Na realidade, prosseguiu Francisco, «Jesus fala a mim, a ti, a cada um de nós. O apelo de Jesus é para cada um de nós». E então surge a vontade de se questionar: «Porque vão ter com Jesus aqueles pagãos logo que ouvem a sua pregação e eu, que nasci aqui, numa sociedade cristã, para mim o cristianismo é como se fosse um hábito social, uma roupa que visto e depois abandono?». É por isso que «Jesus chora por cada um de nós quando vivemos o cristianismo formal e não realmente».

Deste modo, insistiu o Papa, «somos um pouco hipócritas». É «a hipocrisia dos justos». Com efeito, há «a hipocrisia dos pecadores, mas a hipocrisia dos justos é o receio do amor de Jesus, o medo de se deixar amar». Em síntese, observou o Pontífice, «quando fazemos isto, procuramos gerir nós a relação com Jesus». É como se lhe disséssemos: «Sim. Vou à missa mas tu fica na Igreja que eu depois volto para casa». Por conseguinte, frisou, «Jesus não volta para casa connosco: para a família, a educação dos filhos, a escola, o bairro… Não, Jesus fica lá.
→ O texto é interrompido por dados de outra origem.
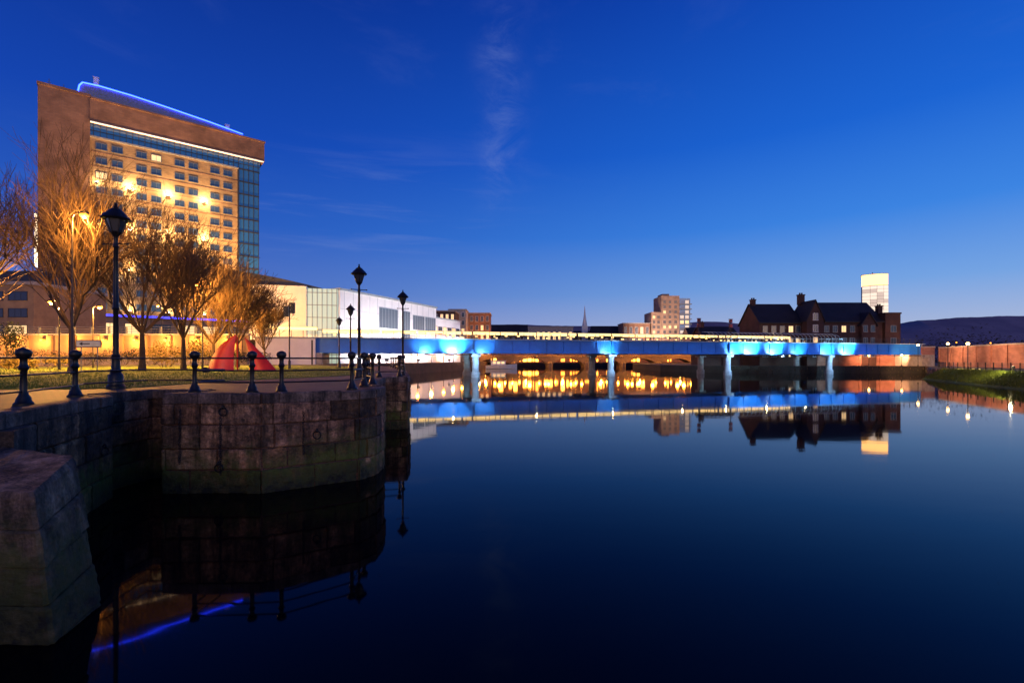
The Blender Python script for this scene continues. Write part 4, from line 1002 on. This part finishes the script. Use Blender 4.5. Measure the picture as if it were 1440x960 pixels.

Ou permanece no crucifixo ou na pequena imagem, mas aqui».

Ao concluir, o Papa renovou aos fiéis a proposta de «um dia de exame de consciência», recomendando-lhes como “refrão” espiritual as palavras dirigidas pelo Senhor às cidades que não seguiam os seus ensinamentos: «“Ai de ti”, porque te concedi tanto, dei-me a mim mesmo, escolhi-te para seres cristão, cristã, e tu preferes uma vida pela metade, uma vida superficial: um pouco de cristianismo e água benta mas nada mais». Na realidade, explicou, «quando se vive esta hipocrisia cristã, o que nós fazemos é afastar Jesus do nosso coração. Fazemos de conta que o temos connosco, mas afastamo-lo. Somos cristãos, orgulhosos de ser cristãos, mas vivemos como pagãos».

«Cada um de nós pense: “Sou Corazin? Sou Betsaida? Sou Cafarnaum?”» foi a exortação de Francisco. Convidando a que, «se Jesus chora», a «pedir a graça de chorarmos também nós: “Mas, Senhor, tu deste-me tanto. O meu coração está tão duro que não te deixa entrar. Senhor, pequei de ingratidão, sou um ingrato, uma ingrata”». Seja «esta a oração de hoje. E abramos o coração, e peçamos ao Espírito Santo que nos escancare as portas do coração, para que Jesus possa entrar, a fim de que não só ouçamos Jesus, mas ouçamos e recebamos a sua mensagem de salvação e demos graças por tantas coisas boas que fez por cada um de nós».